Lapin Sandbox
lswith opened this issue · 6 comments
I've started to work a lot with elixir and I've noticed the best frameworks are the ones that provide some sort of sandbox for a developer to substitute in when they write test cases. Currently, to test against lapin, I need to have an actual rabbitmq host running. It would be nice to have an in-memory sandbox that I could substitute in to test against.
The scope would look something like this:
- doesn't require an amqp server
- allows the control of messages through test harnesses (I can determine when I wish to send a message)
- allows messages to be prepopulated on the queue
I've just added Travis CI integration to the master branch. Travis automatically runs tests and provides RabbitMQ in the test sandbox, so tests are automatically executed against a real broker with no setup overhead on our part.
AMQP allows you to declare configuration as part of the protocol, setting up exchanges and queues.
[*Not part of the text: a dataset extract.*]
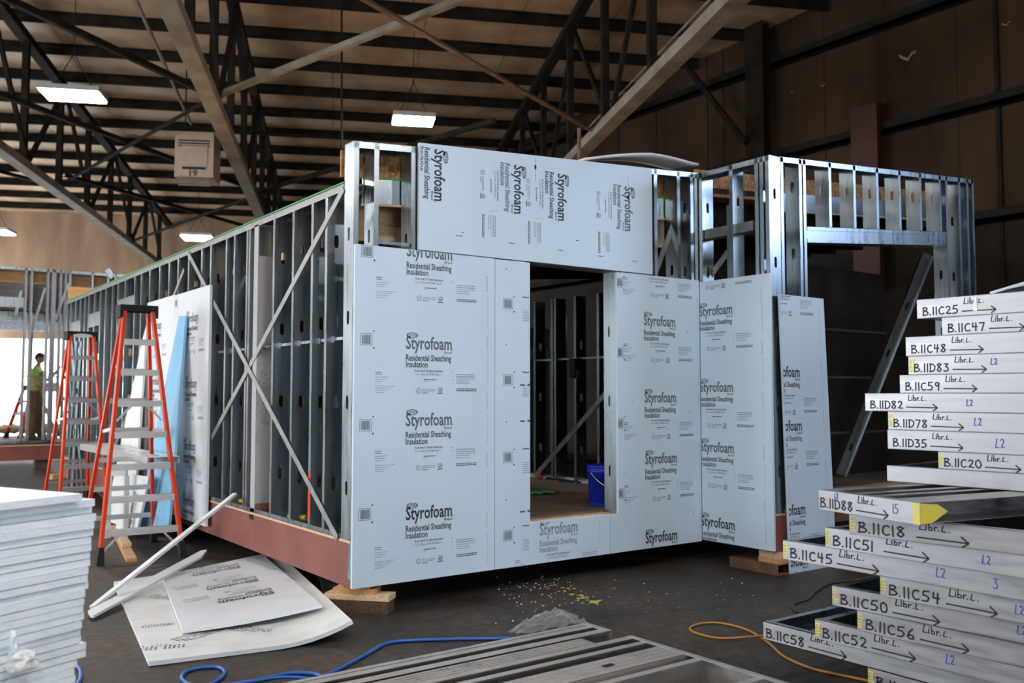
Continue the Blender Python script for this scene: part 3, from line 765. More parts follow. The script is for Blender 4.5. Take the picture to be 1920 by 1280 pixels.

Lapin does this automatically by default. I think this is more practical than setting up a custom test environment for now.
Ah I think the sandbox is more for people integrating with your library rather than testing internally.
Ok, so I guess some kind of mock simulating the broker interaction. I guess this is interesting. Do you have a pointer to an existing library which does this for tests for reference?
I wrote one on this open source repo here: https://github.com/lswith/analytics-elixir
The sandbox can be swapped out for the actual Genserver. This allows our tests to make sure that the lib is being called without actually making the http requests.
See also https://github.com/jcabotc/hare/blob/master/lib/hare/adapter/sandbox.ex for a concrete rabbitmq example.
I haven't used this rabbitmq lib directly though (I used the previous attempt at Rabbitmq by the same author, jcabotc/channels
).
Thanks guys, I'll look into the examples. As my time is currently limited I'm going to be prioritizing other features though.
Also, the current travis setup already allows for easy instantiation of a real rabbitmq broker in the sandbox and at least on mac running rabbit locally is a no brainer.